BEGIN Data for this task

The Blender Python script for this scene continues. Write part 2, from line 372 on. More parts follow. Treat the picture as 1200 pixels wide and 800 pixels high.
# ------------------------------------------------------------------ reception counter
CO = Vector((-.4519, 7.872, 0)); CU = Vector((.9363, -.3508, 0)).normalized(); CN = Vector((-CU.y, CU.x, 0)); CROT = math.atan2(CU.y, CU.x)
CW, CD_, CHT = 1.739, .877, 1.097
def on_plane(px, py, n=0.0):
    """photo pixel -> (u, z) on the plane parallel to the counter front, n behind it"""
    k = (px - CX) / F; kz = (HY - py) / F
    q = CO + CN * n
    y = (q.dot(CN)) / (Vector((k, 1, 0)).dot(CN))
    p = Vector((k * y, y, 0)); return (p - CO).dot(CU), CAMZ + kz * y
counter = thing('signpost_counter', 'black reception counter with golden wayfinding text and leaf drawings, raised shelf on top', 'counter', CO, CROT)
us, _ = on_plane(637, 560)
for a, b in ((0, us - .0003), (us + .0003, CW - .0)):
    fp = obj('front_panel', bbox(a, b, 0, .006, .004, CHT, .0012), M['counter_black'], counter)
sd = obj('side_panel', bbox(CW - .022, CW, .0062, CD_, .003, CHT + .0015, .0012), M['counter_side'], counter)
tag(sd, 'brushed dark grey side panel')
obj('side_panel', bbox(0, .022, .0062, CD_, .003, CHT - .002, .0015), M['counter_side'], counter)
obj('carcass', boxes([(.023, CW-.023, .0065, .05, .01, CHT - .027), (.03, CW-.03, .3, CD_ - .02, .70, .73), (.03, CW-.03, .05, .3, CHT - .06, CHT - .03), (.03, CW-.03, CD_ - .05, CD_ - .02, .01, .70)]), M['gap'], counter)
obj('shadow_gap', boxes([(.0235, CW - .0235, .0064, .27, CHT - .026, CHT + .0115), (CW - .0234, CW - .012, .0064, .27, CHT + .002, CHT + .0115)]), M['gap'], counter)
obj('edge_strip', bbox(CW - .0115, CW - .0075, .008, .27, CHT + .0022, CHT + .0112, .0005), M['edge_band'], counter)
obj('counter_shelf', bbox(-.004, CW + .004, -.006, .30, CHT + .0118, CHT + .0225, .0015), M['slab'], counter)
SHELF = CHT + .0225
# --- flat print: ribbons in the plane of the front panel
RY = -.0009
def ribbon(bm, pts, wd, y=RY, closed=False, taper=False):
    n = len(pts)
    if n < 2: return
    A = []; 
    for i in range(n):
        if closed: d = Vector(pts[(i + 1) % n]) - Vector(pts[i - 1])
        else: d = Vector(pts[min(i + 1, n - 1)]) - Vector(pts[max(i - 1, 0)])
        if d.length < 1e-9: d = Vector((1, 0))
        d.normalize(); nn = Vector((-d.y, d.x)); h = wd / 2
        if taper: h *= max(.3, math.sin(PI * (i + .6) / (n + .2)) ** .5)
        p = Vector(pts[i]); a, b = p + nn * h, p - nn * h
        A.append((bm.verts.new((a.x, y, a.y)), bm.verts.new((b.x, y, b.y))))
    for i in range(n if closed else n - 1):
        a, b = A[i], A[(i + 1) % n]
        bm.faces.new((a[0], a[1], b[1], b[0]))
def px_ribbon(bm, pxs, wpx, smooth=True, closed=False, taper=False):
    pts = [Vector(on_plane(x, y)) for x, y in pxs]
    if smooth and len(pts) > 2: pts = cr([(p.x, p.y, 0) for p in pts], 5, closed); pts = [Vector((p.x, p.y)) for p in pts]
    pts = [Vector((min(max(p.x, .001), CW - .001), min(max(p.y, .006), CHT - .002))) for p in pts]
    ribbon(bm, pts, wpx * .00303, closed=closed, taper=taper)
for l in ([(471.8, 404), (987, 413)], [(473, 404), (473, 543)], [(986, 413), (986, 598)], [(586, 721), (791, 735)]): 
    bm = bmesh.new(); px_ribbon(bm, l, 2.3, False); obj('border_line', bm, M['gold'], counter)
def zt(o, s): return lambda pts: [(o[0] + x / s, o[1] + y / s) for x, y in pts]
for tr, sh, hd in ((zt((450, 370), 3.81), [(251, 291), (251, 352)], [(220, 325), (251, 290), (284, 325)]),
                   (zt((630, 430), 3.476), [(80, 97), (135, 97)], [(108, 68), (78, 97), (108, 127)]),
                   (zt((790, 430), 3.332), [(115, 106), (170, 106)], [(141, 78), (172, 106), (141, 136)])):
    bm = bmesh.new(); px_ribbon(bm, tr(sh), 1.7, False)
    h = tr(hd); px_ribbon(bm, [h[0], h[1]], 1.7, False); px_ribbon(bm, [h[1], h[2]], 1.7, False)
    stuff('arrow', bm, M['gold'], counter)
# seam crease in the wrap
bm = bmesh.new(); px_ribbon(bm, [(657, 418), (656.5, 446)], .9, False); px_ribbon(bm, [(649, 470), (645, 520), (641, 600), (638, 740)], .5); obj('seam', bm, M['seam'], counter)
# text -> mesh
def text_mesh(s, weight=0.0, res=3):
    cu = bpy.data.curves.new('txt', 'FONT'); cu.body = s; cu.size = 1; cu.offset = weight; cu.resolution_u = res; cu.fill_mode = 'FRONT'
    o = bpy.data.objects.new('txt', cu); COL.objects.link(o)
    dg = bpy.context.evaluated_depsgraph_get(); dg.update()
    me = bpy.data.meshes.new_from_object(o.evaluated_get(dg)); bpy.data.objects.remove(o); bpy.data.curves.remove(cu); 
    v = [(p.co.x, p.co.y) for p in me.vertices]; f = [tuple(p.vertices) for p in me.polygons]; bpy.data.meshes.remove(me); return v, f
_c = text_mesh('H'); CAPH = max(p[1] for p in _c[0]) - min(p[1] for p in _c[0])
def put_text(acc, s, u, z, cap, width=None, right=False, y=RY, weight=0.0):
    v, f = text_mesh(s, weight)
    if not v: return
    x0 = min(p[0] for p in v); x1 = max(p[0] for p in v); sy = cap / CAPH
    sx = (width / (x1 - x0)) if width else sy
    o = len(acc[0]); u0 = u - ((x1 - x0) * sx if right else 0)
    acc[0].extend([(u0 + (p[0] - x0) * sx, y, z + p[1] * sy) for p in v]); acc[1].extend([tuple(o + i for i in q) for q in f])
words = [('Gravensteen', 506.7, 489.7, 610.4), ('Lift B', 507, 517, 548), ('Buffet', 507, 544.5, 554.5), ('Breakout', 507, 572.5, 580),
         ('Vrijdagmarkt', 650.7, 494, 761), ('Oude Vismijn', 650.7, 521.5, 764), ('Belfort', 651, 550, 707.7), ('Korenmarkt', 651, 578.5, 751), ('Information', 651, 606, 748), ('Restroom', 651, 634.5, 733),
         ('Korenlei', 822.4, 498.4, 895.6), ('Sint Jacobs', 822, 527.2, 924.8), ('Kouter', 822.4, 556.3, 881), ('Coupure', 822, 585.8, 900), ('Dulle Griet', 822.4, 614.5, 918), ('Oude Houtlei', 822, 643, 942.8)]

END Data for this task
BEGIN Data for this task

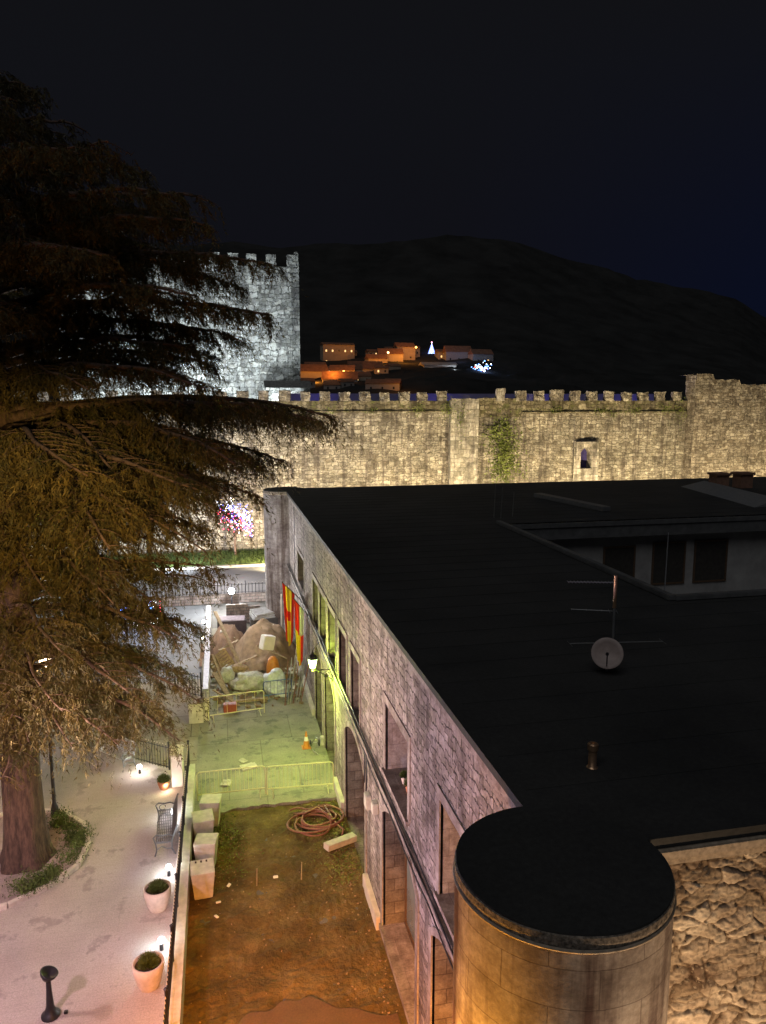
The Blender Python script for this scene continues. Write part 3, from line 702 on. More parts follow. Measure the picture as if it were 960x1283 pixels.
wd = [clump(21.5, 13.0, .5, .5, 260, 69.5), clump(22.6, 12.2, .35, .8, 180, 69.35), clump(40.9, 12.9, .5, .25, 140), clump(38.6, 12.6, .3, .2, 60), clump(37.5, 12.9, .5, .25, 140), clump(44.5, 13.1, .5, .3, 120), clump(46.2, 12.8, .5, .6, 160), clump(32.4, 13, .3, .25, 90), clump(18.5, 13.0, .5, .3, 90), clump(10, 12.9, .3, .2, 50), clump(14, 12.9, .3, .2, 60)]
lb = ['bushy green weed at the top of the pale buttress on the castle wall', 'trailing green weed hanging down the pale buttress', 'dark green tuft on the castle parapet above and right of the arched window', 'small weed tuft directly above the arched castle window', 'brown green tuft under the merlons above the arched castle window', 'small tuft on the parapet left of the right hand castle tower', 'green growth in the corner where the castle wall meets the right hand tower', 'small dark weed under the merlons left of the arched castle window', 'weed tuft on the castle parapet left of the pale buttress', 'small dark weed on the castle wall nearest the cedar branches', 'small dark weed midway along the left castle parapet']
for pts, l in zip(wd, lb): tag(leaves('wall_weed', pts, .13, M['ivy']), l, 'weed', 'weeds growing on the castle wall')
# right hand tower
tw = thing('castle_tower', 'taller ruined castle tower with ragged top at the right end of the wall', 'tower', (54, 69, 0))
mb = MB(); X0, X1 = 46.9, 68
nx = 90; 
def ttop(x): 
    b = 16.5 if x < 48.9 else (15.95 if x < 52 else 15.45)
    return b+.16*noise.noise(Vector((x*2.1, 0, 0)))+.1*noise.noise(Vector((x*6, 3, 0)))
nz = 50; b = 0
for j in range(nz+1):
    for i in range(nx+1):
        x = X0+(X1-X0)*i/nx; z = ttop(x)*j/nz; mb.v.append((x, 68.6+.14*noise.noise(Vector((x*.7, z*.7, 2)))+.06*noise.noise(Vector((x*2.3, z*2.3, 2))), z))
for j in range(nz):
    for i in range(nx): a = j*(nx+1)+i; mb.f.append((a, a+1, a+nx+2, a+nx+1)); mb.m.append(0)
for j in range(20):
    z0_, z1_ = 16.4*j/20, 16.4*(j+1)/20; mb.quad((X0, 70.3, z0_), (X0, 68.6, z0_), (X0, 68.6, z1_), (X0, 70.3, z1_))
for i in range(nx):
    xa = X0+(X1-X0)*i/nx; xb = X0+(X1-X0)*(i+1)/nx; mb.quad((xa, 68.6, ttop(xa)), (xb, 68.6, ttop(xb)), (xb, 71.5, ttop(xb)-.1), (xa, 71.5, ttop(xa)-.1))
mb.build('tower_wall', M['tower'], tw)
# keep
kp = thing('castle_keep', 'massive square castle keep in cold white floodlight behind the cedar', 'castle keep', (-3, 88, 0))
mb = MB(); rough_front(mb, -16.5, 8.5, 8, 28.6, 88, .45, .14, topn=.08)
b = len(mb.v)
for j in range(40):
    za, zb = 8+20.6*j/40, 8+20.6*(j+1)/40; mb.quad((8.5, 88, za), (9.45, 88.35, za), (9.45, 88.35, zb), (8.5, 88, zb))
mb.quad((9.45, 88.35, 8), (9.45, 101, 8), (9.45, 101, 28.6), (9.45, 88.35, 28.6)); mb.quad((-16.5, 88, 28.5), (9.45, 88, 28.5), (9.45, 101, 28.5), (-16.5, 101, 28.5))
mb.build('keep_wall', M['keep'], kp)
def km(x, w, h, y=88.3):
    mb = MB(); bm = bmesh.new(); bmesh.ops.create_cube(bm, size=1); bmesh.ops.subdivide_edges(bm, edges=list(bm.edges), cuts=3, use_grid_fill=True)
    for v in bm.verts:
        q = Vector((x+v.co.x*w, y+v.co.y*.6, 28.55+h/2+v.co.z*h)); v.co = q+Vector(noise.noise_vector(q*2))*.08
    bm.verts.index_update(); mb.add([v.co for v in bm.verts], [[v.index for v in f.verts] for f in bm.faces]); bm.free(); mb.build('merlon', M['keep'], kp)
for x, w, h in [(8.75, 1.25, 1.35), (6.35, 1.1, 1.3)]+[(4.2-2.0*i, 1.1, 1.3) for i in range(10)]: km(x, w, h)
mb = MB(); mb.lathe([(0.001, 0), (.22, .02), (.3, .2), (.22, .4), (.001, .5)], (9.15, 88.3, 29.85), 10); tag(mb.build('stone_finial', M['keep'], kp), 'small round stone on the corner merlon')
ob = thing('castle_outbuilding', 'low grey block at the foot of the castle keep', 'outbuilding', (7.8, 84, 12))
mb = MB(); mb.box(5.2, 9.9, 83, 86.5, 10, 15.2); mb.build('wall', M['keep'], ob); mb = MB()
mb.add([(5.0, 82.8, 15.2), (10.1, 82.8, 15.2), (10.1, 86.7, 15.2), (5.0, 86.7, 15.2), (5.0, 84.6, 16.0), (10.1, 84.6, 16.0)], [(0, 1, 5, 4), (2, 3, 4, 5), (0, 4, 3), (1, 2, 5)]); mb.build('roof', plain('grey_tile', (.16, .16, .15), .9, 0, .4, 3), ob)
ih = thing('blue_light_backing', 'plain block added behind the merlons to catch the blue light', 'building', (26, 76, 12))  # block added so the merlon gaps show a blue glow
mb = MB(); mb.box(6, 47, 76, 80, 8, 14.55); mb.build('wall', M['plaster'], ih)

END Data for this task

**Work required:**
Take every line containing the word "scene" and copy it.

**The response:**
The Blender Python script for this scene continues. Write part 2, from line 372 on. More parts follow. Treat the picture as 1200 pixels wide and 800 pixels high.
The Blender Python script for this scene continues. Write part 3, from line 702 on. More parts follow. Measure the picture as if it were 960x1283 pixels.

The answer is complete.